DIRECTION
Give the number of lines in the entries that contain "picture". State only the count.
Start of EXTRACTED ENTRIES
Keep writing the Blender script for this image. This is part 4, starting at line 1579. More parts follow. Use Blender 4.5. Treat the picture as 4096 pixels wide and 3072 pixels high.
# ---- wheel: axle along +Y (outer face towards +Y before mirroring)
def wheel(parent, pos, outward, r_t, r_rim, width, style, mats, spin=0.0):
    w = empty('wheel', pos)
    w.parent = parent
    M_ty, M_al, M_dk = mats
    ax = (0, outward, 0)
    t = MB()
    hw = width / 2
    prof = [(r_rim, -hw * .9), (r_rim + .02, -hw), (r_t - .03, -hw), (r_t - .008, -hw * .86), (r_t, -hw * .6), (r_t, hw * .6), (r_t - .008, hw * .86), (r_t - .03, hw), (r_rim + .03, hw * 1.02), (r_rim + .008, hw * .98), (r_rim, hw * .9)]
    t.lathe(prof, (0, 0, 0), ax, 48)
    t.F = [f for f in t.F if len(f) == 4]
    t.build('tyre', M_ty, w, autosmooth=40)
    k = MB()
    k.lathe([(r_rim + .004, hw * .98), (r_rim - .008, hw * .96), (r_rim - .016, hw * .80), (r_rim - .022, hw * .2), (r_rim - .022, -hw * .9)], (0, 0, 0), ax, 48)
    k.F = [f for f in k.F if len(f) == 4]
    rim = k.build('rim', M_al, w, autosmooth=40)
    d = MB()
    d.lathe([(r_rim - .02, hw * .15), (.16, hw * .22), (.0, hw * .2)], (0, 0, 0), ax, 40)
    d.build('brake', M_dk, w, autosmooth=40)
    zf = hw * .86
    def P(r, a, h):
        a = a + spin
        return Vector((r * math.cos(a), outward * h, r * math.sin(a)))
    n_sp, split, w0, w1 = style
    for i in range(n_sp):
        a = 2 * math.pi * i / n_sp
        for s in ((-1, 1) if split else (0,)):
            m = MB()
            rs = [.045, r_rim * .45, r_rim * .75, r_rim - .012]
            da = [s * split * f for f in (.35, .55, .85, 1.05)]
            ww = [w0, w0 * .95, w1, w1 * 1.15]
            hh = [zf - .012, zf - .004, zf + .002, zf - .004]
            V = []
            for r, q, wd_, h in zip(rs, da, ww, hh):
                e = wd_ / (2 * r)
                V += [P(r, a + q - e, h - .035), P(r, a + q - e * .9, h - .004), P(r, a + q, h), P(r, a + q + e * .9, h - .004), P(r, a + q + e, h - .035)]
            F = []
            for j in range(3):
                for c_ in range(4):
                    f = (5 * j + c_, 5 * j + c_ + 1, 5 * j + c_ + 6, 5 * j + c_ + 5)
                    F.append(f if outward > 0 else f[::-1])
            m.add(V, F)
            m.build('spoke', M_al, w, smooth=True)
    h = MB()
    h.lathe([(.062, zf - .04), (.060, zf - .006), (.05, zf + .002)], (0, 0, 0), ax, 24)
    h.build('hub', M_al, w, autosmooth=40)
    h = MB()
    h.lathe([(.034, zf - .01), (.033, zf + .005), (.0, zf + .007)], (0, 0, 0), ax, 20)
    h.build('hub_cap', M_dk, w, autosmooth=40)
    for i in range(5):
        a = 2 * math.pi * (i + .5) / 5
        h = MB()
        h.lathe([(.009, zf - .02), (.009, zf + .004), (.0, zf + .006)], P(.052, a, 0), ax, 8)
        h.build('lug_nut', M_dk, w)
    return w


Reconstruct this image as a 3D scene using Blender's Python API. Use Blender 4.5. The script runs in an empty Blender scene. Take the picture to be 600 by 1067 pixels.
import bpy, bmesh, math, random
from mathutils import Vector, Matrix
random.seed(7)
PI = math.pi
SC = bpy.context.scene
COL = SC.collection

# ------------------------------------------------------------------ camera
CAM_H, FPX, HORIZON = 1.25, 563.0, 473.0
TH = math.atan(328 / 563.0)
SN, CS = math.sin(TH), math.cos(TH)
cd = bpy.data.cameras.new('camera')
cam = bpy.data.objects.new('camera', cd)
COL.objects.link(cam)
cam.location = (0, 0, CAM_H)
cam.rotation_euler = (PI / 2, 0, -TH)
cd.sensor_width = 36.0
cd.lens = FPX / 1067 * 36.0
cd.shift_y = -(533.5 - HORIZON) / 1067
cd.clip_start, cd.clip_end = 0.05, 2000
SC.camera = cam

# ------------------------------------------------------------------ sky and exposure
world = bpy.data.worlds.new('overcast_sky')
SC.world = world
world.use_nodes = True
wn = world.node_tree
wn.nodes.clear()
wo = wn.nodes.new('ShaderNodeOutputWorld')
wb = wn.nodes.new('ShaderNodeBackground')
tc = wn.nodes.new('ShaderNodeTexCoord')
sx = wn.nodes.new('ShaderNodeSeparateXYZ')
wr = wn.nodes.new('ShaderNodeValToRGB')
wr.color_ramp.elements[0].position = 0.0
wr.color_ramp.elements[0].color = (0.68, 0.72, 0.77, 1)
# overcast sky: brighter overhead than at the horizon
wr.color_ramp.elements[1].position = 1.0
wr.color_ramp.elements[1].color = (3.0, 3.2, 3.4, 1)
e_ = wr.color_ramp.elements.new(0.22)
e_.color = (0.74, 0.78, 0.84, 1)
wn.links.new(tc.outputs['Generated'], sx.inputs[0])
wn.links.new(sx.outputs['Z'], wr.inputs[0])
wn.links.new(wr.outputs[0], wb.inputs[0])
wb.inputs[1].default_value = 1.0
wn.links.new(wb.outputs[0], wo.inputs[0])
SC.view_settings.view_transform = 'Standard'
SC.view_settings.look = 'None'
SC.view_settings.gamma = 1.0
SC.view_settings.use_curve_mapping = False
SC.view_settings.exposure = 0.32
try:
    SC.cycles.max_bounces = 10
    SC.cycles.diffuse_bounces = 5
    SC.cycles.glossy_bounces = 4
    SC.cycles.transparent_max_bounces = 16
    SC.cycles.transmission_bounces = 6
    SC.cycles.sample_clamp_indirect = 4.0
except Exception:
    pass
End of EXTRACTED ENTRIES
RESPONSE TO THE EXERCISE
2